In many emerging markets, the economic activity represented by publicly listed stocks is relatively small, the paper noted. Meanwhile, while owning public equities listed in developed markets can provide exposure to emerging markets, it can also help gain exposure to areas of the emerging economies that wouldn’t be possible to access by simply buying their domestic stocks.

For example, it might be tricky for the average investor to get exposure to Indonesia’s major infrastructure growth. But they could gain exposure by investing in public Australian companies that export iron ore to Indonesia.

The researchers used a United Nations Comtrade database to isolate information on exports from specific industries heading from developed to emerging countries. They then created indexes of publicly traded companies based in developed markets, each isolating a particular industry. Each industry-specific index had high exposure to one emerging market and negligible exposure to others, in order to isolate the effectiveness of gaining exposure to a specific emerging market in this way. Developed markets with closer economic ties to the emerging market in question had higher weightings than others in the indexes.

Looking at another method, the researchers also created portfolios through mutual funds, multinationals and other investments available in multiple developed markets to create indexes meant to mimic the behaviour of emerging markets. Using this method as a benchmark, the researchers compared the mimicry indexes to their industry-specific indexes, seeking to differentiate the potential returns from the two methods. The mimicry indexes simply sought to replicate equity exposure to emerging markets, the paper said, whereas the industry-specific indexes were built to provide exposure to the emerging economy overall, rather than to the small slice represented by its domestic stocks.

The researchers found that this deeper exposure to an emerging economy can indeed be achieved using these industry-specific indexes, while mitigating the potential problems of direct exposure to emerging market securities.
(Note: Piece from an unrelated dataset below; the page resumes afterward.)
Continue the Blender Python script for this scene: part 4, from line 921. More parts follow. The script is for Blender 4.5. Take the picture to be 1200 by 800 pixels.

“In particular, regression analysis shows that the performance of [these] portfolios is significantly associated with various proxies of emerging country economic activities, including growth in [gross domestic product], consumption, credit to private sector and industrial production,” the paper said. “We also confirm that the degree of exposure to the growth of economic activities in the emerging markets is stronger for [these] indices than it is for EM-mimicking portfolios.”